▸ TASK GOAL
Quote only the lines from the top of the listing below down to and including the line with "var fine_noise := FastNoiseLite.new()".
# INFORMATION PROVIDED start
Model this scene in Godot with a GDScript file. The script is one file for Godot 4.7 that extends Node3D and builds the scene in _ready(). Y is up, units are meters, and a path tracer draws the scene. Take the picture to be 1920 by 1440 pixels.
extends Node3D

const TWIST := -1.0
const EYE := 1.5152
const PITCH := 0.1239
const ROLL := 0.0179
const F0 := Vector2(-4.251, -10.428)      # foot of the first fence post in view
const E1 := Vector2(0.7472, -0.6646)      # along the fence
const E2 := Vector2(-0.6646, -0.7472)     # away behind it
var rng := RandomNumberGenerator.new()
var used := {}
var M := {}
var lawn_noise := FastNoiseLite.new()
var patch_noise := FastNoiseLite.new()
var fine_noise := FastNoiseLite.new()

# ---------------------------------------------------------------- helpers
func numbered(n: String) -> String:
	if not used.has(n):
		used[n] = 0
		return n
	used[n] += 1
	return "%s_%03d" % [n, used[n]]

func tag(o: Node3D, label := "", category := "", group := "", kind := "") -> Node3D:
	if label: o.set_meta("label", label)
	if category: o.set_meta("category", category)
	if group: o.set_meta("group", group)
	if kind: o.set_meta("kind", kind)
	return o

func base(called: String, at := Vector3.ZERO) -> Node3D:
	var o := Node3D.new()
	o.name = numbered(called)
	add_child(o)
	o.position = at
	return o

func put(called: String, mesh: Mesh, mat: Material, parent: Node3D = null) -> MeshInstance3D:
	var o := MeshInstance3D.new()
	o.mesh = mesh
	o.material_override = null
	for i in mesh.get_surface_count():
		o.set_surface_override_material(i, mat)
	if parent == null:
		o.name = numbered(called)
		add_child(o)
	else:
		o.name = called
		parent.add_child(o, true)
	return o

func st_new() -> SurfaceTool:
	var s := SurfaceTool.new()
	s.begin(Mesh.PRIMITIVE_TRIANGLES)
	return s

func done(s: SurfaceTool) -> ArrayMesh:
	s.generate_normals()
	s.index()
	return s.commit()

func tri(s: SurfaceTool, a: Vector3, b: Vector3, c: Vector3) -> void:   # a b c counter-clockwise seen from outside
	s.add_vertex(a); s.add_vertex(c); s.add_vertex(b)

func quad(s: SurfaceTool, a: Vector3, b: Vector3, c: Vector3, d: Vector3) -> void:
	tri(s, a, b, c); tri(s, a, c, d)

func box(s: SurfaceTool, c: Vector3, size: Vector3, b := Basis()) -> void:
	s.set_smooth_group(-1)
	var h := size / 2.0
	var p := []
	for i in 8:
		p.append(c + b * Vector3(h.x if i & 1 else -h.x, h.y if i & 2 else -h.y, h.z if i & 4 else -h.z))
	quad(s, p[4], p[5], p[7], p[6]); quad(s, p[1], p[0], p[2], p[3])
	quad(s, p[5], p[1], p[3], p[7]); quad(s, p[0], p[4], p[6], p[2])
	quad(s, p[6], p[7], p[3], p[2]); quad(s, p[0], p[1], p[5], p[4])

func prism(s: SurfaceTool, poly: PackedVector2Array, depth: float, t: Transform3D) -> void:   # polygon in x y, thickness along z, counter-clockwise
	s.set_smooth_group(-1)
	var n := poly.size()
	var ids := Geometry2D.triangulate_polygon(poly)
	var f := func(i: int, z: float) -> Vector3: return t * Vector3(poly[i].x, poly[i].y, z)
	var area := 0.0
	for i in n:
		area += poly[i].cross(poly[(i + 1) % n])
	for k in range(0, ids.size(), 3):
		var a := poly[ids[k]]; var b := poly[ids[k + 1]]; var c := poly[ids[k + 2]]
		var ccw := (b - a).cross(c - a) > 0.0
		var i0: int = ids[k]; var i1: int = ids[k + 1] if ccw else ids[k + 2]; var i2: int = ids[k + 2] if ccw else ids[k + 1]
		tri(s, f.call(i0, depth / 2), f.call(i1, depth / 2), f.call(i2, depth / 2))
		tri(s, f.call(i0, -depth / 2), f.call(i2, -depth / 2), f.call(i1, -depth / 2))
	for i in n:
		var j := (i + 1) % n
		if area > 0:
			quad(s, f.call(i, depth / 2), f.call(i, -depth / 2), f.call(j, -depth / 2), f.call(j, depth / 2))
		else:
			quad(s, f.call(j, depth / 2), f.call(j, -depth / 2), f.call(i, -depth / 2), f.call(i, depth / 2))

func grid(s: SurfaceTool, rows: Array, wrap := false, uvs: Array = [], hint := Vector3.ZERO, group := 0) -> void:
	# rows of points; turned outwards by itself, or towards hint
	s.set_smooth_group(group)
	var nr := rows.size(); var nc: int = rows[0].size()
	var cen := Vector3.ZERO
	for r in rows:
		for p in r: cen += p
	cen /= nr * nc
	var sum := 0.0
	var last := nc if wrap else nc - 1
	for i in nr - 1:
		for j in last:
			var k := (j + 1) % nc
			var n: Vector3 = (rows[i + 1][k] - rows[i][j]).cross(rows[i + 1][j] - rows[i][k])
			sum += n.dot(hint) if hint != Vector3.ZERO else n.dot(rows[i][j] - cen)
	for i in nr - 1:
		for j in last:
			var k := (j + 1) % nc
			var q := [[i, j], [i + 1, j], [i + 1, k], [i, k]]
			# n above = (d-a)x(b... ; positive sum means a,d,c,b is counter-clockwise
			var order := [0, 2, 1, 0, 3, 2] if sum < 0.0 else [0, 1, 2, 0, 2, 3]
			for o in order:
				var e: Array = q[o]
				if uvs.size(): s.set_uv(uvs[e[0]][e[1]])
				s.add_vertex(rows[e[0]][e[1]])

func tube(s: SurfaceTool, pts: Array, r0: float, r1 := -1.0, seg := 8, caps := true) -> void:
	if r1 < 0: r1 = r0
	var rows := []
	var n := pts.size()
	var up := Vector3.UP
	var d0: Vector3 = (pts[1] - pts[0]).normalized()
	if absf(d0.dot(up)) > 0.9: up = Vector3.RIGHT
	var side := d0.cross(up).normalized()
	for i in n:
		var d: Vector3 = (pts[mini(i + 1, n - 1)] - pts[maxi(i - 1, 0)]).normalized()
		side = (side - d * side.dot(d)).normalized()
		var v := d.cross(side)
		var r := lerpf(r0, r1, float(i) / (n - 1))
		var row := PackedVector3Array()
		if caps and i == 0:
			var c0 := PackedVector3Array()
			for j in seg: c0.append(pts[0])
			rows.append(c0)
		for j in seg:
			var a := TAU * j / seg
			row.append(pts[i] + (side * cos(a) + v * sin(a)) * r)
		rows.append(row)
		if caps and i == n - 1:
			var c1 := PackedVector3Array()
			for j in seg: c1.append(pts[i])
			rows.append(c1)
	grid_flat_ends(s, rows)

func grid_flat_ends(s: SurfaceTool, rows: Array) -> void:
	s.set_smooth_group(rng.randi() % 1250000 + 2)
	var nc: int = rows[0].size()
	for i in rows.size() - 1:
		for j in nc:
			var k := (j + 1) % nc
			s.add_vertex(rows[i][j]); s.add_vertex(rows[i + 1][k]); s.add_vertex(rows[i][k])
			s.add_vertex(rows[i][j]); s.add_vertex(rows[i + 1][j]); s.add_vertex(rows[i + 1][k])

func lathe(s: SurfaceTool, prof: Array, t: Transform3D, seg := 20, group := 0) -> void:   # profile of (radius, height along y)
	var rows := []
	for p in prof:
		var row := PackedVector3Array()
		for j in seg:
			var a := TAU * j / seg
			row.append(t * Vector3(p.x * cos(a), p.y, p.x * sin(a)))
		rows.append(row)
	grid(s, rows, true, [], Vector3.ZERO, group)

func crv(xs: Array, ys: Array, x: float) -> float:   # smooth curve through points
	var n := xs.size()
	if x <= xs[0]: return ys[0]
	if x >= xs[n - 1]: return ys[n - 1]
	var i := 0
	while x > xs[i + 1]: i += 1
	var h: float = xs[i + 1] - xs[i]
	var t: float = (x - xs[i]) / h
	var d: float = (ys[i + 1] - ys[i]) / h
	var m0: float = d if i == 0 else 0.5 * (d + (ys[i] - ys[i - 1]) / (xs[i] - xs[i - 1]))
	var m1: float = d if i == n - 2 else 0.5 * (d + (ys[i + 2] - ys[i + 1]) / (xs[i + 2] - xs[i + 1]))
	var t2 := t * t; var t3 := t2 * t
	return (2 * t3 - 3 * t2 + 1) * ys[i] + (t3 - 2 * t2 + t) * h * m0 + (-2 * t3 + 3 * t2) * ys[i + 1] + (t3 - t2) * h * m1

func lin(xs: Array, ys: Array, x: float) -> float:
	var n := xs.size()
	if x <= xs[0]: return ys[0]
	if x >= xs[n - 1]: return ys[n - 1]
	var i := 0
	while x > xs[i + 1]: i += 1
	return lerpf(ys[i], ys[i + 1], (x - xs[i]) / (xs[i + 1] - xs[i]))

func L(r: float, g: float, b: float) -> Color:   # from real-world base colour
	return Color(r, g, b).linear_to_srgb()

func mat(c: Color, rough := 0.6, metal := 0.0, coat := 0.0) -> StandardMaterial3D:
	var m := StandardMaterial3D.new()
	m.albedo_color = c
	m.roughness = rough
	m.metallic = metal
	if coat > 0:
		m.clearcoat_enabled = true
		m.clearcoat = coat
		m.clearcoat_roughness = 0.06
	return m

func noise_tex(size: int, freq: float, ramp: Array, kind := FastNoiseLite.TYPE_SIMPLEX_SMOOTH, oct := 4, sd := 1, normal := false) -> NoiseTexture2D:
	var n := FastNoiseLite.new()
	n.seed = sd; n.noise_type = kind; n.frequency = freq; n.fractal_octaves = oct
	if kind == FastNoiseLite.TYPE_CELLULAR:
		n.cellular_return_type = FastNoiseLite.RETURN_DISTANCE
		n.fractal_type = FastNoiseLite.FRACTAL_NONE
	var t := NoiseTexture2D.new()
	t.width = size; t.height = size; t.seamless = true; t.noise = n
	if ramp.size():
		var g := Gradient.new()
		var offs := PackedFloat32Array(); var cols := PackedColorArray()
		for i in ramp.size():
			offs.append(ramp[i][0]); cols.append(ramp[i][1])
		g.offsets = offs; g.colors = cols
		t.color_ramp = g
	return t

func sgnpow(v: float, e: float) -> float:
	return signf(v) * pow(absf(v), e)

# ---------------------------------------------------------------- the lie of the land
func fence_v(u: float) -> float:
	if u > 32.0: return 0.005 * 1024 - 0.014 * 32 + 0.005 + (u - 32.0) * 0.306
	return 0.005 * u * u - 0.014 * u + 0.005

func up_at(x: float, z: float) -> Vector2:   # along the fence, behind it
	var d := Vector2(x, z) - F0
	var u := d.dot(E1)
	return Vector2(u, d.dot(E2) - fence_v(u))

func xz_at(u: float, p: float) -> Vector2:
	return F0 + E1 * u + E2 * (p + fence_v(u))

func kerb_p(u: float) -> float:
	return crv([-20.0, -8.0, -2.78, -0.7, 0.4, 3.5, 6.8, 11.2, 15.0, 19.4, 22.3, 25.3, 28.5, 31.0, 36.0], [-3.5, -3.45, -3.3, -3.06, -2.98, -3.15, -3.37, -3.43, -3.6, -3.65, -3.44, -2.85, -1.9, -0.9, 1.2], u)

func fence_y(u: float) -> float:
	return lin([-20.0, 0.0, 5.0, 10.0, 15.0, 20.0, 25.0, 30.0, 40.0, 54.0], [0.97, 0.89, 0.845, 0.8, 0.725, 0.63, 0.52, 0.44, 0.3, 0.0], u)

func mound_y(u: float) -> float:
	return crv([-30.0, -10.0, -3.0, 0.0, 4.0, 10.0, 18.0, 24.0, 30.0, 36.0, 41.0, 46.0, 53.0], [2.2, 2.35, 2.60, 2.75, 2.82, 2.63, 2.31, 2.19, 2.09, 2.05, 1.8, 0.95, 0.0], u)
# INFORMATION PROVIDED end
▸ EXERCISE SOLUTION
Model this scene in Godot with a GDScript file. The script is one file for Godot 4.7 that extends Node3D and builds the scene in _ready(). Y is up, units are meters, and a path tracer draws the scene. Take the picture to be 1920 by 1440 pixels.
extends Node3D

const TWIST := -1.0
const EYE := 1.5152
const PITCH := 0.1239
const ROLL := 0.0179
const F0 := Vector2(-4.251, -10.428)      # foot of the first fence post in view
const E1 := Vector2(0.7472, -0.6646)      # along the fence
const E2 := Vector2(-0.6646, -0.7472)     # away behind it
var rng := RandomNumberGenerator.new()
var used := {}
var M := {}
var lawn_noise := FastNoiseLite.new()
var patch_noise := FastNoiseLite.new()
var fine_noise := FastNoiseLite.new()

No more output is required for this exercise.